YOUR TASK: Exactly retype the lines of the material from its first line to the line with "COL = scene.collection", including both.
----------
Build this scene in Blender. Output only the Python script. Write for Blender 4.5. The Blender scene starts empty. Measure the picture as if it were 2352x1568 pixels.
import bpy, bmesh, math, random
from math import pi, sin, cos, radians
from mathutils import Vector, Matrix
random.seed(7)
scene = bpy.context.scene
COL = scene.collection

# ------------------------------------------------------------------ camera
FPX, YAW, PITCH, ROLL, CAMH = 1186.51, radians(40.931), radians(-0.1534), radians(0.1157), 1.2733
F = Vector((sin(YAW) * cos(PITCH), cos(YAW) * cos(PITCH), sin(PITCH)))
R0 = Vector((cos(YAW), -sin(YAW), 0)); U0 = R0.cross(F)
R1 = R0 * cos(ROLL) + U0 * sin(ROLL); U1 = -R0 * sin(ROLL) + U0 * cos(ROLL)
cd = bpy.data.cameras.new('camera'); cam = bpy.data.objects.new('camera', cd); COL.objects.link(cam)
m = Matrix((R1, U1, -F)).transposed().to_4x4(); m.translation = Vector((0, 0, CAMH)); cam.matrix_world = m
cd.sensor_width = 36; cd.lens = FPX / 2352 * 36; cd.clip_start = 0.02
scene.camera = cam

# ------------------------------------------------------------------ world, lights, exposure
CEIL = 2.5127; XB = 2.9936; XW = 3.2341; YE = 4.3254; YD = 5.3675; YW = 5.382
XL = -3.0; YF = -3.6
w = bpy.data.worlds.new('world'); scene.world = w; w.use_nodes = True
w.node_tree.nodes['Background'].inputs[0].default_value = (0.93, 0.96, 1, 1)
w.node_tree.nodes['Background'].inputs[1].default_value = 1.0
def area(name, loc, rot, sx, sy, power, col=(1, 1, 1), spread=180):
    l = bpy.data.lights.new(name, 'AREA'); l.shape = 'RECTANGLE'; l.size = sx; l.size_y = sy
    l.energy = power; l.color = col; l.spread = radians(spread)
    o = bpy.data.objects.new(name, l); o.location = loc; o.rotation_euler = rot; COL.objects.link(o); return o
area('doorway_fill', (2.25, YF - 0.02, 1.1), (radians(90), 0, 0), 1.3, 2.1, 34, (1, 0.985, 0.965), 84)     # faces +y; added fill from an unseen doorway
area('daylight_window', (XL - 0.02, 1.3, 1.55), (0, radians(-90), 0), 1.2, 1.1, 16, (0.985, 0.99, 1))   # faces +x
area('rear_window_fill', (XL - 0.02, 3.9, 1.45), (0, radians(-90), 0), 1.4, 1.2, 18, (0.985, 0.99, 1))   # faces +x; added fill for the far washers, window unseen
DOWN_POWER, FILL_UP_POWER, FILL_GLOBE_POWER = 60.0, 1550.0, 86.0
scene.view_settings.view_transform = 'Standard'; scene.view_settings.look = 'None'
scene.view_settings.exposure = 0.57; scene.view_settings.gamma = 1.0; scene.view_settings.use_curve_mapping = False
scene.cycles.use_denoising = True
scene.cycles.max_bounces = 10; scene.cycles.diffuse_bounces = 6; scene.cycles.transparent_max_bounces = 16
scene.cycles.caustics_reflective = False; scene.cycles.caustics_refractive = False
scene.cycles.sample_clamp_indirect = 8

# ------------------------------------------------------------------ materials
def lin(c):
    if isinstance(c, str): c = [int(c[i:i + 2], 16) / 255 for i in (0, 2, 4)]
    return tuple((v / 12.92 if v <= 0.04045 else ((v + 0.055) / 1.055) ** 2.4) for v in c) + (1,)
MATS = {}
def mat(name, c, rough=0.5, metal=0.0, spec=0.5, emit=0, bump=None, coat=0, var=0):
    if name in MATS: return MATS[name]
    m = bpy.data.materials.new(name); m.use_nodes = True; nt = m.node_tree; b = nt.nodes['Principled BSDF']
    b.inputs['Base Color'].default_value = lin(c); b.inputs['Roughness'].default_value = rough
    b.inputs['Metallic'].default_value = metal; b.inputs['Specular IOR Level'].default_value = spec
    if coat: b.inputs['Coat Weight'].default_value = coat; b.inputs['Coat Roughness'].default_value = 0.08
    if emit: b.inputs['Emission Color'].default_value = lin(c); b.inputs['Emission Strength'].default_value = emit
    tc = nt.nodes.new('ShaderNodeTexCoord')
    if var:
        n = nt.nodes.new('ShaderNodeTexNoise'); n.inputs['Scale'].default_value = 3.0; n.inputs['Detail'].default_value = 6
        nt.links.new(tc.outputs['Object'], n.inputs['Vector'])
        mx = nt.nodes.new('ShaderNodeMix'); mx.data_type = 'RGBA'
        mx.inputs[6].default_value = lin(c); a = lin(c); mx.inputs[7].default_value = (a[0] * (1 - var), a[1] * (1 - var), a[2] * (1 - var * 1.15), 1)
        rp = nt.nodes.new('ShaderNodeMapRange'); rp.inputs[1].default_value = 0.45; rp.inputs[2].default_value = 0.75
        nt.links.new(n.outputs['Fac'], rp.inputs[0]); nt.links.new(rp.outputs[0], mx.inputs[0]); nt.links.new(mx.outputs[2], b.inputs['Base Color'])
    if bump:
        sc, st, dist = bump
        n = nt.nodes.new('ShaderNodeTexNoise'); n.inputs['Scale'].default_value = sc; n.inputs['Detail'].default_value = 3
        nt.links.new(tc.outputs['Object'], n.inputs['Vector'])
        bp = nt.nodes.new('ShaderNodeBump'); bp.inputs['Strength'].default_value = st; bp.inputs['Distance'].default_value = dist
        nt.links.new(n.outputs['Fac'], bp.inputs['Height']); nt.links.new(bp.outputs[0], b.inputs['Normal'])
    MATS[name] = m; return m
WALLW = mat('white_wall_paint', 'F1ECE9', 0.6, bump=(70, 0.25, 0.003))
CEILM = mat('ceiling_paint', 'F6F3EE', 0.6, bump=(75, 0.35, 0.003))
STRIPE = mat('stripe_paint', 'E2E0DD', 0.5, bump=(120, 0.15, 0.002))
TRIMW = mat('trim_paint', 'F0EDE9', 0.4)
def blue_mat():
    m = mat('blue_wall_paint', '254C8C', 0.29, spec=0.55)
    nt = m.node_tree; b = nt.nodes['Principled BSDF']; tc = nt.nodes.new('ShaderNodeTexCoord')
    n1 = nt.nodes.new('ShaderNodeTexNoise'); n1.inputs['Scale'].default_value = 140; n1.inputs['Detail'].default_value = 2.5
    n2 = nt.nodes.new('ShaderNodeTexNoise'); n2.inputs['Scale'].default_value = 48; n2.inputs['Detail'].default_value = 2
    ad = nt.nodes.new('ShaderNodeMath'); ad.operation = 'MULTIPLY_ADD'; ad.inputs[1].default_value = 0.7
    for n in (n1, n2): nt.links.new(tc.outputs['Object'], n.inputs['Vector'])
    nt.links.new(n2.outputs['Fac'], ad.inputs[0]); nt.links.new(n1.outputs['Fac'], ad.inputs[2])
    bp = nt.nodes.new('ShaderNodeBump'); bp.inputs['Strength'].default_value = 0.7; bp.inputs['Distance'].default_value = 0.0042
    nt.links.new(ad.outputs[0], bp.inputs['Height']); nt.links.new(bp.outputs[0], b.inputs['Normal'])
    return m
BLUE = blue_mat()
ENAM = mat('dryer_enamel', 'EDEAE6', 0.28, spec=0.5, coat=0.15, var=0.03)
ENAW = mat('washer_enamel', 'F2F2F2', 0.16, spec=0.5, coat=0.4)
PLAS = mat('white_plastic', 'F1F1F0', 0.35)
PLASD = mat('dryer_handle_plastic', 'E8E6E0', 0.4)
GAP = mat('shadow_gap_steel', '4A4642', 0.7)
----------
FULL SOLUTION:
Build this scene in Blender. Output only the Python script. Write for Blender 4.5. The Blender scene starts empty. Measure the picture as if it were 2352x1568 pixels.
import bpy, bmesh, math, random
from math import pi, sin, cos, radians
from mathutils import Vector, Matrix
random.seed(7)
scene = bpy.context.scene
COL = scene.collection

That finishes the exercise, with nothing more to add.